Congratulations! Danes Crowned the Happiest again. So What?

Click the picture to check the entire World Happiness Report 2016. Ranking of Happiness 2013–2015 is from page 13.

Reflections on Measuring Happiness

“Denmark has reclaimed its place as the world’s happiest Country” (The New York Times, March 16). Not surprisingly, Scandinavian and Nordic nations (including Canada)were topped, while some African countries (Syria, Togo, Afghanistan, Benin, Rwanda, Guinea, etc) were placed at the bottom of the list. Are you happy with your life? Can you agree with the ranking? Do really Danish feel happier than people in the rest of the world? When asked how you’re doing, how many of us would respond, “bad”? Not really. Seriously, Denmark must be a good place to live in. What is happiness by the way? How do they measure happiness, the subjective phenomenon? In other words, measuring happiness and quantifying it seemed impossible because every person in this planet could answer differently when they are asked.

Despite all my lingering thoughts, quantifying happiness is possible. Although research has grown in the field of happiness research, some scholars claim that people’s subjective indicators are unreliable. Then, how do psychologists and scholars measure happiness? Quantifying happiness heavily relies on self-reporting. The World Happiness Report was based on both subjective and objective aspect of happiness.

People were asked to rate their subjective feelings about various aspects of their lives on a scale. For example, “Please imagine a ladder, with steps numbered from 0 at the bottom to 10 at the top. The top of the ladder represents the best possible life for you and the bottom of the ladder represents the worst possible life for you. On which step of the ladder would you say you personally feel you stand at this time?” mattered. In addition, the scholars calculated life scores in six categories. They were: gross domestic product per capita (GDP), life expectancy, social support, freedom to make life choices, generosity and perceptions of corruption.

What is the matter with the World Happiness Report?

The goal of the study was “to help countries gauge how ready they are ready to pursuing the UN’s Sustainable Development Goals, which include ending poverty and hunger, increasing healthcare and the quality of education, reaching gender equality,” like humanitarian goals that would improve living condition in the world. There was a lot of year-to-year consistency in the way people rate their lives in different countries. The top 10 countries in 2016 were the same countries that had been top-ranked in the report 2015. The scholars of the study suggested that people be happier when inequalities were attenuated. Besides, there were many interesting findings in the World Happiness Report. Yet, I was interested in methodology taken upon this research.

Now, Some of Questions I have are:

According to the team, 2000 to 3000 people were participated per country, and they said “the sample size of 2000 to 3000 is large enough to give a good estimate at the national level.” How did they select people in a nation?
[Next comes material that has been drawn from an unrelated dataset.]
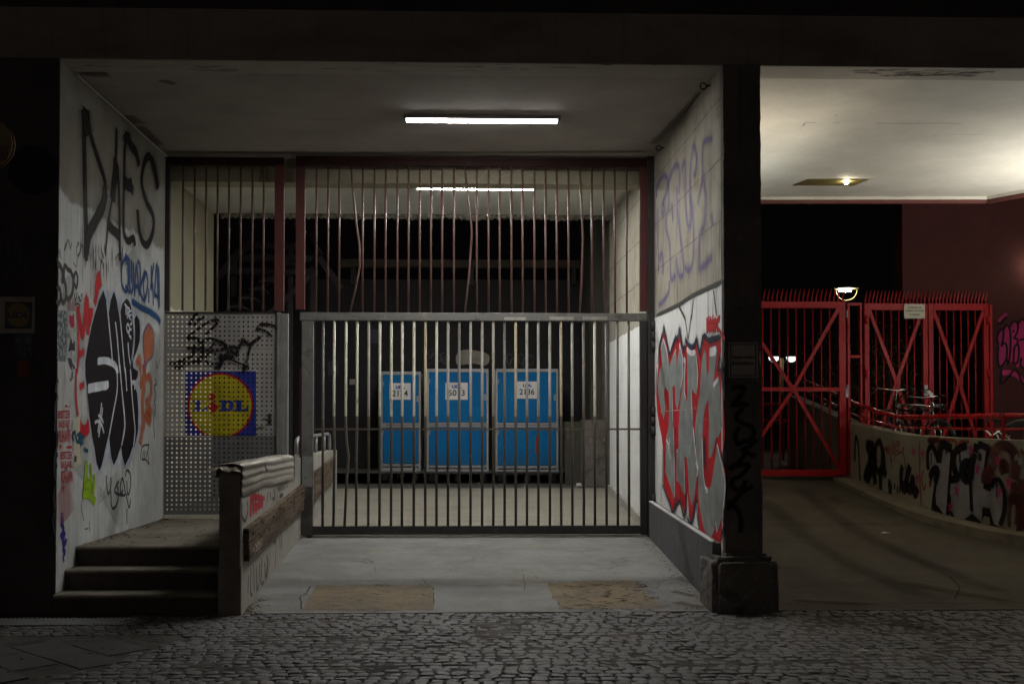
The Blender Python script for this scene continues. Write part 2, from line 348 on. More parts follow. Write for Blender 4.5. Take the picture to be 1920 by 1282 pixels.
M['post'] = mat('hinge_post_paint', (.045,.04,.042), .6, .2, layers=[('n', (5,5,2), .6, .7, (.16,.16,.15), .5), ('n', 12, .66, .7, (.1,.03,.03), .6)], bump=[(50,.2,.002)])
M['redbrown'] = mat('red_brown_paint', (.10,.028,.024), .5, .0, layers=[('n', 3, .5, .7, (.07,.026,.024), .8), ('n', 35, .66, .72, (.2,.14,.12), .5)], bump=[(50,.2,.002)])
M['redbar'] = mat('red_brown_bar_paint', (.125,.06,.048), .45, .05, layers=[('n', (9,9,4), .5, .68, (.16,.14,.12), .7), ('n', 40, .64, .7, (.4,.34,.28), .5)], bump=[(60,.2,.002)])
M['darkred'] = mat('shaded_red_paint', (.035,.012,.011), .6, spec=.2, layers=[('n', 3, .5, .7, (.02,.008,.008), .7), ('n', 35, .66, .72, (.08,.05,.045), .5)])  # grille red with the shade on the top rails put into its colour
M['redrust'] = mat('dark_red_steel', (.11,.025,.02), .6, layers=[('n', 6, .5, .7, (.06,.016,.014), .7)])
for nme, c in (('cream', (.5,.49,.4)), ('yellow', (.38,.34,.22)), ('greybar', (.29,.28,.25)), ('darkbar', (.125,.12,.108))):
    M[nme] = mat('bar_paint_'+nme, c, .5, .05, layers=[('n', (60,60,9), .56, .64, (.13,.08,.04), .8), ('above', 2, 1.66, -.006, (1,1,1), .02, (.11,.095,.075)), ('n', 14, .6, .68, (.3,.27,.2), .45), ('above', 2, .95, -.25, (2,2,2), .3, (.07,.065,.055))], bump=[(60,.2,.002)])
M['redmark'] = mat('red_mark', (.3,.02,.02), .5)
M['blue'] = mat('blue_box_panel', (.0015,.12,.32), .6, spec=.15, layers=[('n', 3, .45, .7, (.002,.15,.33), .7), ('n', (3,3,14), .55, .7, (.006,.10,.26), .6), ('n', (30,30,2), .6, .68, (.03,.10,.2), .5), ('n', 35, .68, .71, (.2,.24,.28), .6), ('above', 2, .95, -.25, (3,3,3), .3, (.02,.09,.18))], bump=[(40,.1,.003)])
M['alu'] = mat('galvanised_frame', (.30,.31,.32), .5, .4, layers=[('n', 8, .5, .7, (.26,.26,.27), .7), ('n', 30, .66, .71, (.14,.1,.07), .6)], bump=[(60,.1,.002)])
M['white'] = mat('white_paper', (.62,.61,.6), .6, layers=[('n', 20, .55, .7, (.42,.41,.4), .5)])
M['ink'] = mat('black_ink', (.02,.02,.025), .5)
M['inkblue'] = mat('blue_ink', (.02,.05,.3), .5)
M['red'] = mat('red_gloss_paint', (.33,.008,.010), .5, spec=.25, layers=[('n', 5, .5, .7, (.24,.007,.008), .7), ('n', 30, .7, .73, (.4,.2,.18), .5)], bump=[(50,.15,.002)])
M['redrail'] = mat('red_rail_paint', (.5,.016,.02), .3, layers=[('n', 6, .55, .7, (.32,.012,.014), .7)])
M['maroon'] = mat('maroon_wall_paint', (.060,.018,.016), .85, spec=.2, layers=[('n', 1.2, .45, .7, (.05,.016,.016), .8), ('n', (9,9,.8), .55, .7, (.05,.02,.018), .6), ('n', 26, .66, .72, (.08,.03,.025), .5)], bump=[(35,.25,.005)])
M['retain'] = mat('retaining_wall_concrete', (.33,.31,.235), .88, layers=[('n', 2, .45, .7, (.25,.235,.17), .7), ('n', (20,20,1.5), .56, .7, (.15,.135,.1), .5), ('n', 26, .66, .71, (.08,.07,.05), .7)], bump=[(40,.3,.006)])
M['kerb'] = mat('kerb_stone', (.25,.21,.15), .9, layers=[('n', 4, .5, .7, (.14,.11,.08), .8)], bump=[(30,.5,.01)])
M['black'] = mat('black_rubber', (.02,.02,.02), .55)
M['chrome'] = mat('chrome', (.7,.7,.68), .18, 1.0)
M['dullmetal'] = mat('dull_rim', (.12,.12,.12), .5, .6)
M['bikepaint'] = mat('bike_frame_paint', (.03,.03,.035), .3)
M['bag'] = mat('blue_plastic_bag', (.01,.04,.2), .35, bump=[(12,.6,.03)])
M['plate'] = mat('enamel_sign', (.60,.55,.42), .5, layers=[('n', 9, .55, .75, (.42,.4,.3), .5)])
M['signdark'] = mat('old_sign_plate', (.34,.31,.28), .6, layers=[('n', 6, .5, .7, (.14,.11,.1), .6)])
M['brass'] = mat('brass_recess', (.32,.27,.1), .35, .6)
M['cobble'] = mat('granite_cobble', (.115,.114,.114), .6, layers=[('n', .8, .42, .62, (.10,.098,.096), .7), ('n', 9, .4, .65, (.075,.074,.073), .8), ('n', 90, .55, .66, (.32,.315,.3), .7), ('n', 160, .62, .7, (.05,.05,.05), .7)], bump=[(70,.55,.006), (22,.5,.012)])
M['joint'] = mat('sandy_joint', (.085,.077,.066), .95, layers=[('n', 5, .42, .62, (.025,.022,.02), .9), ('n', 40, .5, .7, (.12,.11,.095), .5)], bump=[(90,.8,.01)])
M['slab'] = mat('pavement_slab', (.085,.082,.082), .9, layers=[('n', 4, .45, .7, (.06,.058,.058), .7), ('n', 60, .6, .7, (.12,.115,.115), .5)], bump=[(70,.4,.004)])
M['street'] = mat('street_asphalt', (.055,.054,.055), .9, bump=[(60,.5,.005)])
M['leaf'] = mat('bush_leaf', (.055,.075,.02), .6, layers=[('n', 5, .45, .7, (.09,.075,.03), .8)])
M['twig'] = mat('twig_bark', (.09,.06,.04), .85)
M['litter'] = mat('dead_leaf', (.16,.11,.05), .8, layers=[('n', 9, .4, .7, (.06,.045,.025), .9)])
M['paper'] = mat('litter_paper', (.6,.58,.54), .7)
M['insul'] = mat('torn_insulation', (.3,.28,.24), .95, layers=[('n', (14,3,3), .5, .65, (.12,.11,.1), .8)], bump=[(25,.7,.03)])
M['glass'] = mat('lamp_glass', (.9,.85,.6), .15)
def emitter(name, c, st):
    m = bpy.data.materials.new(name); m.use_nodes = True; nt = m.node_tree; nt.nodes.clear()
    e = nd(nt, 'ShaderNodeEmission'); e.inputs[0].default_value = (*c, 1); e.inputs[1].default_value = st
    o = nd(nt, 'ShaderNodeOutputMaterial'); nt.links.new(e.outputs[0], o.inputs[0]); return m

# ================================================================== LARGE STRUCTURE
def rampz(y):
    P = [(9.4, 0), (12.75, .283), (16.9, .60), (20, .70), (60, .9)]
    if y <= P[0][0]: return 0
    for (a, za), (b, zb) in zip(P, P[1:]):
        if y <= b: return za+(zb-za)*(y-a)/(b-a)
    return .9
def sidez(y): return max(0, .1*(min(y, 17.5)-9.5))
XL, XLI, XR, XP = -3.345, -3.585, 2.23, 2.545
ZC = 4.63
m = MB().sheet([(-400,-400,-.09), (400,-400,-.09), (400,9.3,-.09), (-400,9.3,-.09)])
link('street', m, M['street'], kind='structure')
m = MB().sheet([(-400,17.6,.805), (400,17.6,.805), (400,900,.805), (-400,900,.805)])
m2 = MB(); m2.sheet([(2.6,17.5,.8), (9,17.5,.8), (9,17.6,.805), (2.6,17.6,.805)])
link('courtyard_ground', m, M['yard'], kind='structure')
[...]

Did all the 156 countries provide the same amount of data? Another questions I had was, as an expat who lives for a long time in Canada, I was curious to know how they chose participants in heterogeneous countries like Canada and America, etc. How well represented the struggles such as minorities and immigrant populations. Moreover, I am still skeptical as to how much economics does drive happiness. You may have heard famous adage, “we have become substantially richer but not happier.” The World Happiness Report relied heavily on tangible measures. Could this skew results and findings? You may have read this somewhere that Bhutan, ranked at top in 2010, has pursued the goal of “gross national happiness” since 1972. The Bhutan government tracked cultural diversity, cultural resilience, quality of governance and community vitality. However, according to the report, the nation ranked 83 in global individual evaluation scores with top ranking in equitable socioeconomic development. No wonder they are happier. I was a bit startled to find the ranks of Bhutan and America. We keep hearing that American’s anger, tiredness and disappointment about politicians, and inequality regarding social infra structure, yet they ranked 13. Prosperity is a necessary condition for happiness, but not equal.

Smiling School children in Bhutan. Picture: Ryanne Lai

At the end of the day,

measuring happiness is an inherently difficult problem though possible. Psychologists and others has tackled this problem of measuring happiness in many ways and there has been progress in measuring happiness. By doing so, scholars reveal many things about happiness. Perhaps, happiness does not exist if people suffer with poverty, unemployment, psychological suppression. What does World Happiness Report show? It provides a meaningful indicator for economic well-being and underpinned the public policy of one country, but not account for every aspect of happiness. What makes you happy?